Employee Wellness Initiative or Data Tracking

Is the idea of buying Fitbits, Apple Watches or other gizmos a part of your employee wellness program? Are you also interested in the data that will be generated by those gizmos to inform what kinds of wellness programs should be initiated for your employees? (For example, you see that 60% of your employees are inactive so start a steps-per-day challenge, or you see 5% of staff run once a week so let’s create a running group that runs after work three times a week) Or health plan perks? (For example, 30% of employees are having disrupted sleep so let’s put on a mindfulness program for people to do at home to help them sleep better.)

And with tracking technology already being worn for fitness, what if you can also tell that ten of your employees go outside the building four times a day for 15 minutes at a time… Are they taking smoking breaks? Should you try to put on that smoking cessation program again?

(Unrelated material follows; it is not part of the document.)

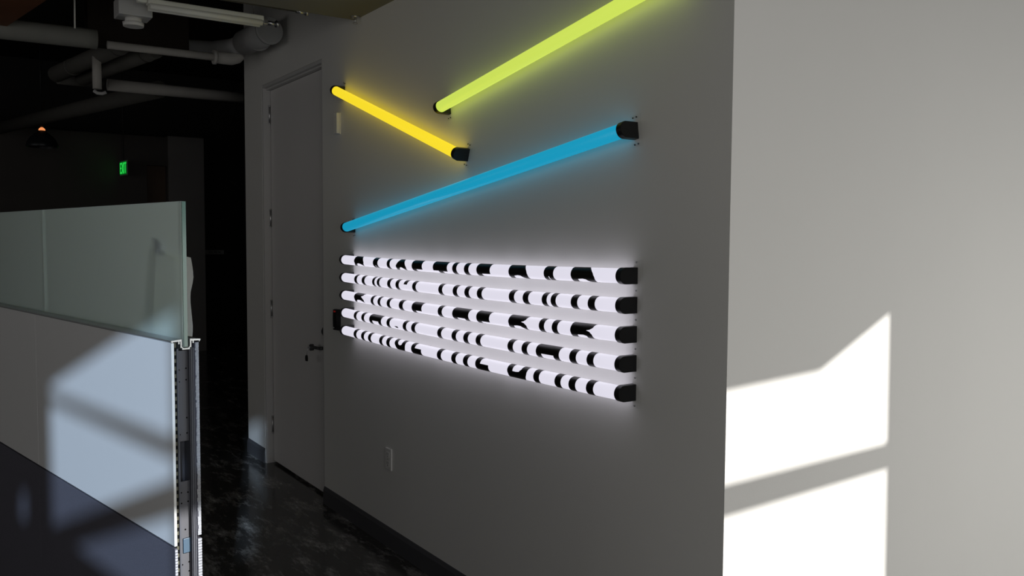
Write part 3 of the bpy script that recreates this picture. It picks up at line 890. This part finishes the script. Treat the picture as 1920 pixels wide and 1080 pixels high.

Now you’re only a “step” away from finding out how active employees are while working on the shop floor? Can that be part of your performance management data? Can you monitor several employees at once without even needing to be on-site all the time?

Sound enticing? Many employers think so.

Amazon just bought a patent for such technology. Wearable technology to be worn on employees’ wrists. It is designed to emit small vibrations to the wearer to correct their physical movements to improve productivity. For example, if a warehouse employee moves to place an item in the wrong bin, the wristband vibrates to correct the employee’s action.

Another company, Three Square Market in Wisconsin said more than 50 employees agreed to receive microchip implants to get through secure doors and purchase food. It will be interesting to see where that goes.

Personally, it makes me uncomfortable. Are employers turning people into Pavlov’s dogs? Or robots? I’d rather train employees well and have them actually think and use judgement. Are employees going to get things wrong now and again? Of course. Do we need to have knowledge of how often an employee goes to the washroom? Not really.

Instead, set expectations for results. Set goals and measurable targets and then be sure to monitor. Take a coaching approach rather than a “catching” one.

The old-fashioned MBWA – Management by Walking Around (I prefer “walking” to “wondering”) – has been tried, tested, and is true. For physical workplaces, here are a few tips:

  1. Do it regularly – not just at review time or year-end for example
  2. Avoid making a show about it – less in the MBWA parade is better
  3. Visit everyone – not just the easy to see employees or the ones that need to be watched
  4. Ask for feedback along your way – find out your employees’ thoughts
  5. Follow up on feedback – if you ask you must follow-up; if you don’t ask, accept stagnation
  6. Coach instead of critique – there is a time and place for discipline, and approaching discipline in public is a mistake; instead look for ways to positively recognize employees or seek for coachable moments

(For more tips, here is a good resource: Management by Walking Around (MBWA) – The Essential Guide https://www.cleverism.com/management-by-walking-around-mbwa/)

For remote workplaces, connect regularly through instant messaging (Slack is my favourite right now). Ask for updates on projects. Have scrum meetings virtually. And make sure that employees know what the expectations are for work performance/results.

So before you strap training bracelets on employees, tap into fitness gizmo data, and long before you consider inserting microchips, determine the purpose of your initiative for wellness, etc. and be transparent with your employees. Ensure they know what they are signing up for, and make sure that YOU understand your responsibility to protect the data.